Invited Paper MS+MI+RM-TuM3
Memristive Synapses – Tuning Memristors for Performance and CMOS Integration
Tuesday, October 23, 2018, 8:40 am, Room 202B
Neuromorphic computing systems can achieve learning and adaptation in both software and hardware. The human brain achieves these functions via modulation of synaptic connections between neurons. Memristors, which can be implemented as Resistive Random Access Memory (ReRAM), are a novel form of non-volatile memory expected to replace a variety of current memory technologies and enable the design of new circuit architectures. Memristors are a prime candidate for so-called “synaptic devices” to be used in neuromorphic hardware implementations. A variety of challenges persist, however, for integrating memristors with CMOS, as well as for tuning device electrical performance. My research group has developed a fully CMOS-compatible integration strategy for ReRAM-based memristors on a 300 mm wafer platform, which can be implemented in both front-end-of-line (FEOL) and back-end-of-line (BEOL) configurations.

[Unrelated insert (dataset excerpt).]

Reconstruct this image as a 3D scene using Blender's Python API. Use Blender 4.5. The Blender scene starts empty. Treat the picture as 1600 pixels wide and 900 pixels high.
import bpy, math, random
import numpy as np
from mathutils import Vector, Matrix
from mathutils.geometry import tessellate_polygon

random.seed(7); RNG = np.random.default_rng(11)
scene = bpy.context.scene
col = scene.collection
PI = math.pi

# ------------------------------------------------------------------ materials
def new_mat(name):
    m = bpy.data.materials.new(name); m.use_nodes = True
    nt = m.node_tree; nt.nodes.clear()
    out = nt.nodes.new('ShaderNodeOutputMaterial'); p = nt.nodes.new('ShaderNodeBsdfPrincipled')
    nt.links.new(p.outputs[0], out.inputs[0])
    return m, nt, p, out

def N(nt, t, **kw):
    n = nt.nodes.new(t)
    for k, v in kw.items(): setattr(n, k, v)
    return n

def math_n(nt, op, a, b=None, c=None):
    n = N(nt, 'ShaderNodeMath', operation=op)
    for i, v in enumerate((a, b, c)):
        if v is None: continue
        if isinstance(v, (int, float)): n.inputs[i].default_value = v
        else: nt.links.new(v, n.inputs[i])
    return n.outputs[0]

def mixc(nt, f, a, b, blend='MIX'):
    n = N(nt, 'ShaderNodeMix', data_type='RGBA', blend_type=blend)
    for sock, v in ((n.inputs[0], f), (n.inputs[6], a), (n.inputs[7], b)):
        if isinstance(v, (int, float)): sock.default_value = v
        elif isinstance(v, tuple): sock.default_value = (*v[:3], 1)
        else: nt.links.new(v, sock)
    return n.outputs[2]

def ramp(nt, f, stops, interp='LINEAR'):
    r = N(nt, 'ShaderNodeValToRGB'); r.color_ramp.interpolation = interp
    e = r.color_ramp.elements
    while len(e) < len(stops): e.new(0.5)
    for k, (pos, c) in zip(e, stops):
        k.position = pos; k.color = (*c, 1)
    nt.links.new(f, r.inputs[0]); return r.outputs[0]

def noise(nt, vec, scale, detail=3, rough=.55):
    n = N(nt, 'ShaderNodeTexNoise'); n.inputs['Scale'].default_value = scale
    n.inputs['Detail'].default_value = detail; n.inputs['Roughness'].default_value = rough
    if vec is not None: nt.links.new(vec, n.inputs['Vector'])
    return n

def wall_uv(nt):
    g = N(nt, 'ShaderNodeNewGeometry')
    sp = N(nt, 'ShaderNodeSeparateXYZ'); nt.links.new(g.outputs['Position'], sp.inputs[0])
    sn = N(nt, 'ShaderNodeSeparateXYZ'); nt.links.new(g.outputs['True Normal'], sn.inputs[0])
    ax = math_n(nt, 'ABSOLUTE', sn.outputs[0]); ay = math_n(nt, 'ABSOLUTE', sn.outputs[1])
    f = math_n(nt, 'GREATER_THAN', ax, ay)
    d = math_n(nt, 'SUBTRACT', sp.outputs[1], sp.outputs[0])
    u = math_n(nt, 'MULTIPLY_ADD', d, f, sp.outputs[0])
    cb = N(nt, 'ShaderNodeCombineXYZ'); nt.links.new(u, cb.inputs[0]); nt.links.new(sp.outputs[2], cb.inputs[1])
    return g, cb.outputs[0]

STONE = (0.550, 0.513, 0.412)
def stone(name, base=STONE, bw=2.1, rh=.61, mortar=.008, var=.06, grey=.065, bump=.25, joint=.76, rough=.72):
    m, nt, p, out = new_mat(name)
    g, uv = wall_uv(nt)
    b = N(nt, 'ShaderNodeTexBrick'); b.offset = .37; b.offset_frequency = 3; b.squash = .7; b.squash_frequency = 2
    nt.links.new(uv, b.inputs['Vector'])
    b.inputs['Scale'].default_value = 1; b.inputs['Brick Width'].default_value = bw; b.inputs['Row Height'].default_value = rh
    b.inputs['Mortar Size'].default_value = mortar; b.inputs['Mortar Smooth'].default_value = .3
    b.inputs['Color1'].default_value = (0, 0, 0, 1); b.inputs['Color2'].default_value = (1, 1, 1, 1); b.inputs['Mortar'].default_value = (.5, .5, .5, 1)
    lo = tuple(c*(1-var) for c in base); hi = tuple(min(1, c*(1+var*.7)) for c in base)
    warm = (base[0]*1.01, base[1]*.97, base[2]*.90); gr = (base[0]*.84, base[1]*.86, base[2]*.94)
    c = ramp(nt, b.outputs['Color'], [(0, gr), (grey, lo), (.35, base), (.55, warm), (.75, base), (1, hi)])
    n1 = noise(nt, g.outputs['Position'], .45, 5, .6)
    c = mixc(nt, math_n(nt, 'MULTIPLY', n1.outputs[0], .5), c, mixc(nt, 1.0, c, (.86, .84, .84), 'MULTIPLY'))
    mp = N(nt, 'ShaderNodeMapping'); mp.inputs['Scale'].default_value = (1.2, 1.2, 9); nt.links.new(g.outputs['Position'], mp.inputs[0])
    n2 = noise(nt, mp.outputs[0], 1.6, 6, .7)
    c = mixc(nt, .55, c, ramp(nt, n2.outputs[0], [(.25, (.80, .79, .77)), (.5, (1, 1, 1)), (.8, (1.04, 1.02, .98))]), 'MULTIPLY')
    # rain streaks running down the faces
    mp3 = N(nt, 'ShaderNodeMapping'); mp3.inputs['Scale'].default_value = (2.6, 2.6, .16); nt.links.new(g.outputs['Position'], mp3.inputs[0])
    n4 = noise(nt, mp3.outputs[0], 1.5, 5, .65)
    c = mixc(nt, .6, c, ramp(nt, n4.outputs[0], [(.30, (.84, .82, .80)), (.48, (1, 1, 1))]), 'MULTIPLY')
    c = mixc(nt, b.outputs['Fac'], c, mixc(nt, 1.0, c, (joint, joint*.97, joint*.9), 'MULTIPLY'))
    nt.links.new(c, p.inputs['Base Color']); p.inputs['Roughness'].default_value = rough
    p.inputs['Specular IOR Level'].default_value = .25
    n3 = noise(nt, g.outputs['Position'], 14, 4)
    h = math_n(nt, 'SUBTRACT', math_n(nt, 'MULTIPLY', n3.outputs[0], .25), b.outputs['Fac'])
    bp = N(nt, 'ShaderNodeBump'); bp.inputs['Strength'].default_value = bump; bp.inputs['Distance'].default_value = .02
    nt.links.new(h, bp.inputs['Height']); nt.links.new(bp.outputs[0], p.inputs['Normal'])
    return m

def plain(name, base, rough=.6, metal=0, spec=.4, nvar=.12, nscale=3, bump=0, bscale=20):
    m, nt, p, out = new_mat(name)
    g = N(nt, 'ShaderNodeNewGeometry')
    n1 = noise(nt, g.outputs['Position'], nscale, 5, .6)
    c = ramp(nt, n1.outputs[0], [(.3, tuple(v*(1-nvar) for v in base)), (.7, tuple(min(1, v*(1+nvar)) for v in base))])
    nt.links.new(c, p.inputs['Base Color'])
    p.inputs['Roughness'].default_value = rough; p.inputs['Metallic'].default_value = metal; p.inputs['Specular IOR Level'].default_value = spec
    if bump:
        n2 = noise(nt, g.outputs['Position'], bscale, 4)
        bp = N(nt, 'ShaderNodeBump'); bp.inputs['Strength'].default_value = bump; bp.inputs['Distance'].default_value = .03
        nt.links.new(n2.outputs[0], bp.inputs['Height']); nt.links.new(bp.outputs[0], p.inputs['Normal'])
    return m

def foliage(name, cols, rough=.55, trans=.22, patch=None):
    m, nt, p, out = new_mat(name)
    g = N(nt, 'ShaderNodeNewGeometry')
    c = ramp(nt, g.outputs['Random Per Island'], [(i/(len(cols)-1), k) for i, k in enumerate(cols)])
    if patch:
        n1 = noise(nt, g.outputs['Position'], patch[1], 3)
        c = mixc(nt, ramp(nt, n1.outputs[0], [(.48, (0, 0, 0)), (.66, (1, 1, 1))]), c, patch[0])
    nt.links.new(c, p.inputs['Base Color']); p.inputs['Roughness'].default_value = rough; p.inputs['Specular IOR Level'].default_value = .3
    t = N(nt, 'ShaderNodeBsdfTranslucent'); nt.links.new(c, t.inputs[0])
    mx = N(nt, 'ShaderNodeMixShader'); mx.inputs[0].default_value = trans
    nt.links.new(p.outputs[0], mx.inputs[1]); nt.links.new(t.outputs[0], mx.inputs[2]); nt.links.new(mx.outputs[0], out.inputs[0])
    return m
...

With regard to memristor performance, we are focusing on strategies to reduce stochastic behavior during both binary and analog device switching. This is a key metric for neuromorphic applications, as variability in device conductance state directly influences the ultimate number of levels (weights) that can be implemented per synapse. Using a two pronged approach, we have developed device operational parameters to maximize analog performance, while also tuning the ReRAM materials stack and processing conditions to reduce stochasticity and optimize switching parameters (forming, set, and reset).